Наша светящаяся изнутри, замечательная Паола Волкова, ставшая позднее профессором и доктором искусствоведения, уникальным специалистом по творчеству Тарковского, тогда читала нам лекции по истории искусств. В полутемной аудитории менялись слайды с изображением фараонов, гробниц, пирамид, а Паола Дмитриевна как о само собой разумеющемся с конкретными цифрами очень спокойно объясняла нам, что сместить эту массу неподъемных камней при помощи канатов и противовесов, как рисовали в школьных учебниках, было, в принципе, физически невозможно, как невозможно это даже и сегодня с помощью современной строительной техники. И совершенно очевидно, что мог это сделать лишь сам фараон, наделенный неземными силами, символами управления, которыми являлись его странной формы посох и кнут… Она говорила все это настолько просто, убежденно и доказательно, что сомнения в реальности утверждений даже не могли возникнуть, и мы долго «отходили» после очередной лекции.
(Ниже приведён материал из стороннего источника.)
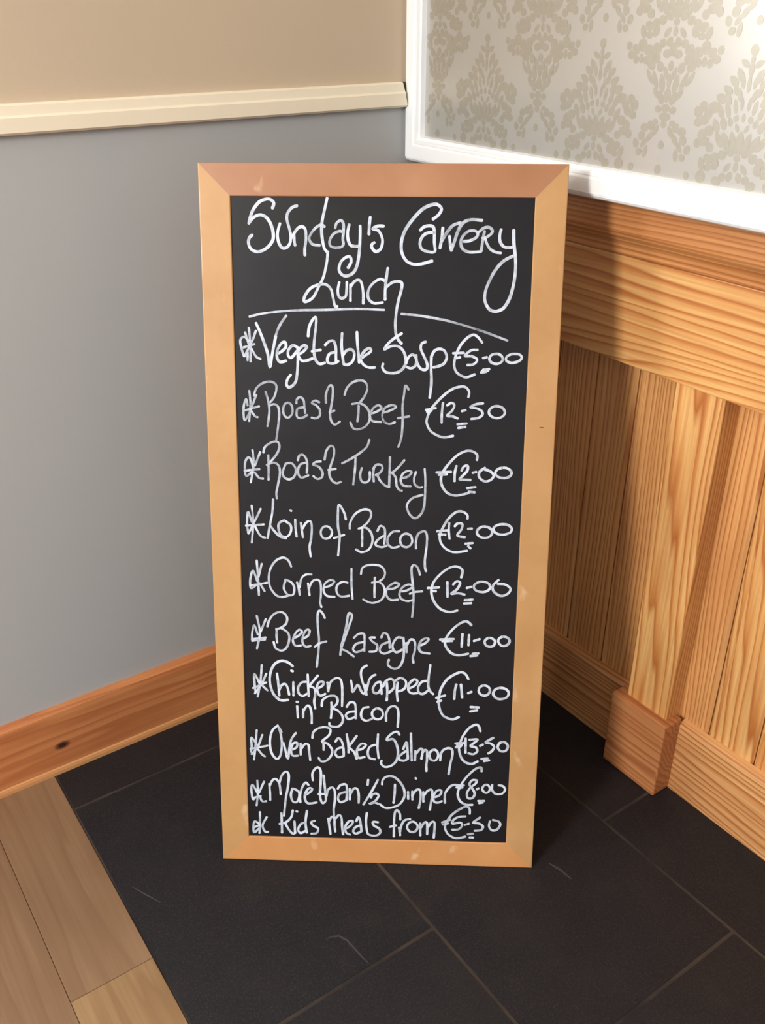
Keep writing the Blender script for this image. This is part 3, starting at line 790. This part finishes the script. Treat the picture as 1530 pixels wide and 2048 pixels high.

Если сегодня все это уже не кажется чем-то необычным, то в те времена за все нематериалистические эти утверждения можно было запросто вылететь из советского, тем более идеологического вуза. Некая тайна запретного объединяла после лекций Волковой всех нас…

И, наконец, сам «друг парадоксов», «великий и ужасный», оставшийся в памяти многих поколений студентов киноинститута, Владимир Яковлевич Бахмутский, читавший нам историю зарубежной литературы. Кажется, уже тогда он был немолод, уж точно – не красив, на лекции часто приходил в одном и том же далеко не новом костюме. Даже если было твердо решено, что в этот день тащиться в институт – слишком большая нагрузка для неокрепшего студенческого организма, стоило только вспомнить, что сегодня в расписании Бахмутский, и здоровая лень куда-то исчезала, надо было бросать все и мчаться через весь город. На его лекцию, что совсем не было принято в институте, где целый курс вроде нашего состоял из тринадцати человек, в маленькую аудиторию подчас набивались люди и с других факультетов. Каждая фраза на потрясающем русском ловилась и тщательно заносилась в конспект, а за нею потоком шли новые силлогизмы, требующие немедленного осмысления, что оказывалось совсем непросто. Уже знакомый мир очередного мирового шедевра вдруг оказывался препарированным таким образом, что все менялось, находились новые объяснения поступкам героев, логика которых недавно казалась вполне доступной и однозначной. Возникали парадоксы, над которыми нужно было размышлять. Только полный идиот мог отправиться к нему на зачет или экзамен, проштудировав лишь учебник и хрестоматию. Он задавал такие вопросы, на которые нельзя было ответить, тщательно не прочитав весь текст произведения. Какого цвета был плащ у героя, в какую точно дверь зала он удалился, как называлась рыба, что подали ему на завтрак в том приморском трактире, и сколько именно бутылок вина (кстати, какого?..) осушил его слуга перед тем, как отправиться исполнять поручение. Его любили и боялись, любили за способность заставить мыслить и боялись за невозможность обмануть. Поистине энциклопедические знания всей мировой литературы, казалось бы, давали ему основание относиться к тем, кто знал куда как меньше по крайней мере со снисходительностью. Но он никогда этого не допускал. Его четверка радовала куда больше, чем пятерки многих других, потому что пробуждала самоуважение. Он отдал ВГИКу сорок пять лет своей жизни.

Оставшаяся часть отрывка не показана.